The “war on drugs” has disproportionately impacted black and brown lives, though drug use is more often, or equally, prevalent among whites. One survey showed that 17.1% of whites surveyed used cocaine compared to 9.9% of blacks. When it comes to crack cocaine, the survey showed 3.4% of whites had used crack cocaine compared to 5% of blacks. 17.2% of whites used hallucinogens compared to only 6.7% of blacks. Both races, 1.8%, admit to using heroin equally.

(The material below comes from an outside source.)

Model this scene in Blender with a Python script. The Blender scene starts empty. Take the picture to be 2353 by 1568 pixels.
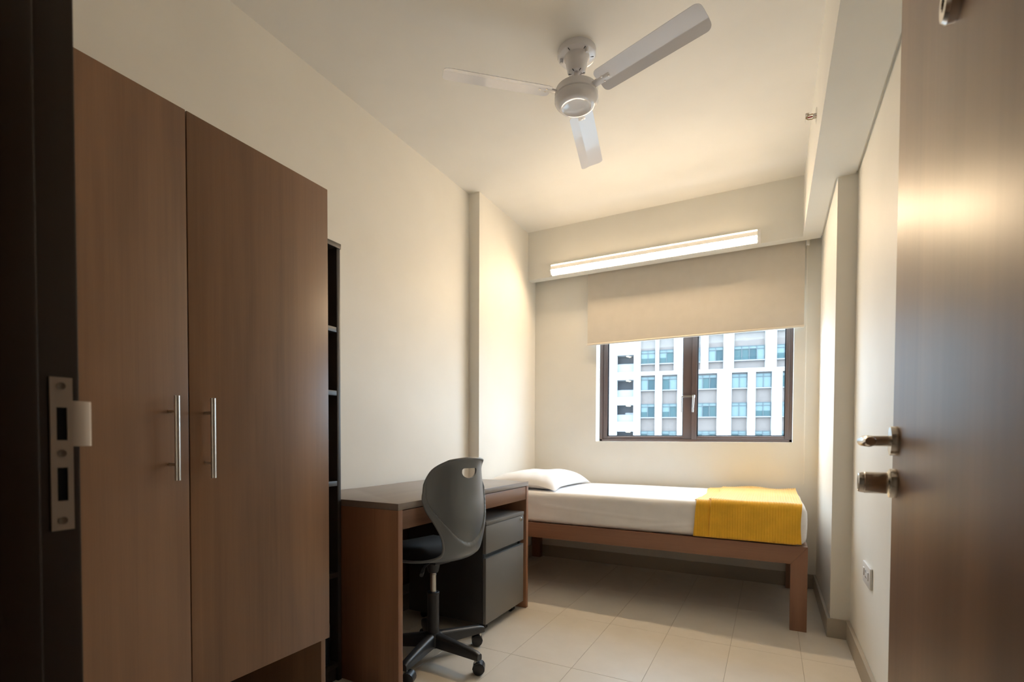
import bpy, bmesh, math, random
from mathutils import Vector, Matrix, noise
PI = math.pi
R = math.radians
random.seed(4)
C = bpy.context.scene.collection
SC = bpy.context.scene

# ---------------------------------------------------------------- camera
cam_d = bpy.data.cameras.new('camera')
cam = bpy.data.objects.new('camera', cam_d)
C.objects.link(cam)
yaw, pit, rol = R(27.945), R(-1.3131), R(0.1933)
fw = Vector((-math.sin(yaw) * math.cos(pit), math.cos(yaw) * math.cos(pit), math.sin(pit)))
r0 = Vector((math.cos(yaw), math.sin(yaw), 0))
u0 = r0.cross(fw)
rr = math.cos(rol) * r0 + math.sin(rol) * u0
uu = -math.sin(rol) * r0 + math.cos(rol) * u0
m = Matrix((rr, uu, -fw)).transposed().to_4x4()
m.translation = Vector((0, 0, 0.9927))
cam.matrix_world = m
cam_d.sensor_fit = 'HORIZONTAL'
cam_d.sensor_width = 36.0
cam_d.lens = 1146.457 / 2353 * 36.0
cam_d.shift_x = (1176.5 - 1163.75) / 2353
cam_d.shift_y = (1033.39 - 784) / 2353
cam_d.clip_start = 0.02
cam_d.clip_end = 500
cam_d.dof.use_dof = True
cam_d.dof.focus_distance = 1.75
cam_d.dof.aperture_fstop = 5.6
SC.camera = cam

# ---------------------------------------------------------------- view, sky
vs = SC.view_settings
vs.view_transform = 'Standard'
vs.look = 'None'
vs.exposure = 0.17
vs.gamma = 1.0
vs.use_curve_mapping = False
SC.cycles.use_denoising = True
SC.cycles.max_bounces = 12
SC.cycles.diffuse_bounces = 8
SC.cycles.glossy_bounces = 5
SC.cycles.transparent_max_bounces = 12
SC.cycles.sample_clamp_indirect = 8.0

SKY_ZENITH = 13.6         # a bright hazy sky, a little brighter overhead than at the horizon
SKY_COLOUR = (0.75, 0.93, 1.13)
TUBE = 90.0
TUBE_COLOUR = (1.0, 0.745, 0.475)

w = bpy.data.worlds.new('overcast_sky')
SC.world = w
w.use_nodes = True
nt = w.node_tree
for n in list(nt.nodes):
    nt.nodes.remove(n)
tc = nt.nodes.new('ShaderNodeTexCoord')
sx = nt.nodes.new('ShaderNodeSeparateXYZ')
nt.links.new(tc.outputs['Generated'], sx.inputs[0])
mx = nt.nodes.new('ShaderNodeMath'); mx.operation = 'MAXIMUM'; mx.inputs[1].default_value = 0.0
nt.links.new(sx.outputs['Z'], mx.inputs[0])
ma = nt.nodes.new('ShaderNodeMath'); ma.operation = 'MULTIPLY_ADD'
ma.inputs[1].default_value = SKY_ZENITH * 0.35
ma.inputs[2].default_value = SKY_ZENITH * 0.65
nt.links.new(mx.outputs[0], ma.inputs[0])
bg = nt.nodes.new('ShaderNodeBackground')
bg.inputs[0].default_value = (*SKY_COLOUR, 1)
nt.links.new(ma.outputs[0], bg.inputs[1])
wo = nt.nodes.new('ShaderNodeOutputWorld')
nt.links.new(bg.outputs[0], wo.inputs[0])

# a sampling portal over the window opening (gives no light of its own)
pd = bpy.data.lights.new('window_portal', 'AREA')
pd.shape = 'RECTANGLE'; pd.size = 1.36; pd.size_y = 0.8
pd.cycles.is_portal = True
po = bpy.data.objects.new('window_portal', pd)
C.objects.link(po)
po.location = (-0.558, 4.03, 1.38)
po.rotation_euler = (R(-90), 0, 0)

# ---------------------------------------------------------------- materials
MATS = {}

def pbsdf(name, col, rough=0.5, metal=0.0, spec=0.5, coat=0.0, coat_rough=0.1):
    mt = bpy.data.materials.new(name)
    mt.use_nodes = True
    b = mt.node_tree.nodes['Principled BSDF']
    b.inputs['Base Color'].default_value = (*col, 1)
    b.inputs['Roughness'].default_value = rough
    b.inputs['Metallic'].default_value = metal
    b.inputs['Specular IOR Level'].default_value = spec
    b.inputs['Coat Weight'].default_value = coat
    b.inputs['Coat Roughness'].default_value = coat_rough
    MATS[name] = mt
    return mt

def nd(mt, t):
    return mt.node_tree.nodes.new(t)

def lk(mt, a, b):
    mt.node_tree.links.new(a, b)

def add_noise(mt, scale, detail=3.0, rough=0.5, coord='Object', dist=0.0):
    t = nd(mt, 'ShaderNodeTexCoord'); mp = nd(mt, 'ShaderNodeMapping')
    mp.inputs['Scale'].default_value = scale if isinstance(scale, tuple) else (scale,) * 3
    lk(mt, t.outputs[coord], mp.inputs[0])
    nz = nd(mt, 'ShaderNodeTexNoise')
    nz.inputs['Scale'].default_value = 1.0
    nz.inputs['Detail'].default_value = detail
    nz.inputs['Roughness'].default_value = rough
    nz.inputs['Distortion'].default_value = dist
    lk(mt, mp.outputs[0], nz.inputs['Vector'])
    return nz

def ramp(mt, fac, stops):
    rp = nd(mt, 'ShaderNodeValToRGB')
    e = rp.color_ramp.elements
    e[0].position, e[0].color = stops[0][0], (*stops[0][1], 1)
    e[1].position, e[1].color = stops[-1][0], (*stops[-1][1], 1)
    for p, c in stops[1:-1]:
        q = e.new(p); q.color = (*c, 1)
    lk(mt, fac, rp.inputs[0])
    return rp

def bump(mt, h, strength, dist=0.002):
    b = nd(mt, 'ShaderNodeBump')
    b.inputs['Strength'].default_value = strength
    b.inputs['Distance'].default_value = dist
    lk(mt, h, b.inputs['Height'])
    lk(mt, b.outputs[0], mt.node_tree.nodes['Principled BSDF'].inputs['Normal'])

def paint(name, col, rough=0.55, var=0.03, spec=0.3):
    mt = pbsdf(name, col, rough, spec=spec)
    n1 = add_noise(mt, 2.5, 4)
    lo = tuple(max(0, c * (1 - var)) for c in col); hi = tuple(min(1, c * (1 + var)) for c in col)
    rp = ramp(mt, n1.outputs[0], [(0.3, lo), (0.7, hi)])
    lk(mt, rp.outputs[0], mt.node_tree.nodes['Principled BSDF'].inputs['Base Color'])
    n2 = add_noise(mt, 220, 2)
    bump(mt, n2.outputs[0], 0.06, 0.001)
    return mt

def wood(name, dark, mid, light, axis, rough=0.38, spec=0.5, coat=0.0, coat_rough=0.2, fine=90, coarse=9):
    mt = pbsdf(name, mid, rough, spec=spec, coat=coat, coat_rough=coat_rough)
    def sc(a, b):
        v = [a, a, a]; v[axis] = b
        return tuple(v)
    n1 = add_noise(mt, sc(coarse, 0.7), 3, 0.5, dist=0.4)
    n2 = add_noise(mt, sc(fine, 1.6), 3, 0.6)
    n3 = add_noise(mt, sc(fine * 4, 9), 2, 0.6)
    a1 = nd(mt, 'ShaderNodeMath'); a1.operation = 'MULTIPLY_ADD'; a1.inputs[1].default_value = 0.72
    lk(mt, n1.outputs[0], a1.inputs[0])
    a2 = nd(mt, 'ShaderNodeMath'); a2.operation = 'MULTIPLY_ADD'; a2.inputs[1].default_value = 0.19
    a2.inputs[2].default_value = 0.0
    lk(mt, n2.outputs[0], a2.inputs[0])
    a3 = nd(mt, 'ShaderNodeMath'); a3.operation = 'MULTIPLY_ADD'; a3.inputs[1].default_value = 0.09
    lk(mt, n3.outputs[0], a3.inputs[0]); lk(mt, a2.outputs[0], a3.inputs[2])
    lk(mt, a3.outputs[0], a1.inputs[2])
    rp = ramp(mt, a1.outputs[0], [(0.30, dark), (0.5, mid), (0.70, light)])
    lk(mt, rp.outputs[0], mt.node_tree.nodes['Principled BSDF'].inputs['Base Color'])
    bump(mt, n2.outputs[0], 0.012, 0.0004)
    return mt

def fabric(name, col, scale=500, strength=0.25, rough=0.9, sheen=0.2, var=0.05):
    mt = pbsdf(name, col, rough, spec=0.15)
    mt.node_tree.nodes['Principled BSDF'].inputs['Sheen Weight'].default_value = sheen
    n0 = add_noise(mt, 14, 3)
    rp = ramp(mt, n0.outputs[0], [(0.3, tuple(c * (1 - var) for c in col)), (0.7, tuple(min(1, c * (1 + var)) for c in col))])
    lk(mt, rp.outputs[0], mt.node_tree.nodes['Principled BSDF'].inputs['Base Color'])
    n2 = add_noise(mt, scale, 2)
    bump(mt, n2.outputs[0], strength, 0.0006)
    return mt

def emis(name, col, s):
    mt = bpy.data.materials.new(name); mt.use_nodes = True
    b = mt.node_tree.nodes['Principled BSDF']
    b.inputs['Base Color'].default_value = (0.8, 0.8, 0.8, 1)
    b.inputs['Emission Color'].default_value = (*col, 1)
    b.inputs['Emission Strength'].default_value = s
    MATS[name] = mt
    return mt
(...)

While African Americans represent only 12% of the drug use population, 38% of those are arrested for drugs and 59% are in state prison for drug use, says the NAACP. The Bureau of Justice Statistics showed that, in 2011, of the 225,242 people serving time in state prisons for drug offenses, African Americans made up 45 percent, while whites made up just 30 percent. Not so coincidentally, private prisons have been a $70 billion industry, using prisoners to make a fortune.

African Americans have historically been targeted by police, relegated to subpar housing, and denied decent education. White Americans, on the other hand, have been lied to about “the good old days” when America was “great.” As Michelle Alexander, author of The New Jim Crow, says:

“Jim Crow laws were wiped off the books decades ago, but today an extraordinary percentage of the African American community is warehoused in prisons or trapped in a parallel social universe, denied basic civil and human rights—including the right to vote; the right to serve on juries; and the right to be free of legal discrimination in employment, housing, access to education and public benefits.”

The new, or at least rehashed, political regime is represented by fear and ignorance. When there is fear, social progress ceases to exist. And the little boy sitting on the side of the playground is rightfully afraid. We, as a nation, have the obligation to prove to him that indeed black lives matter. His life matters.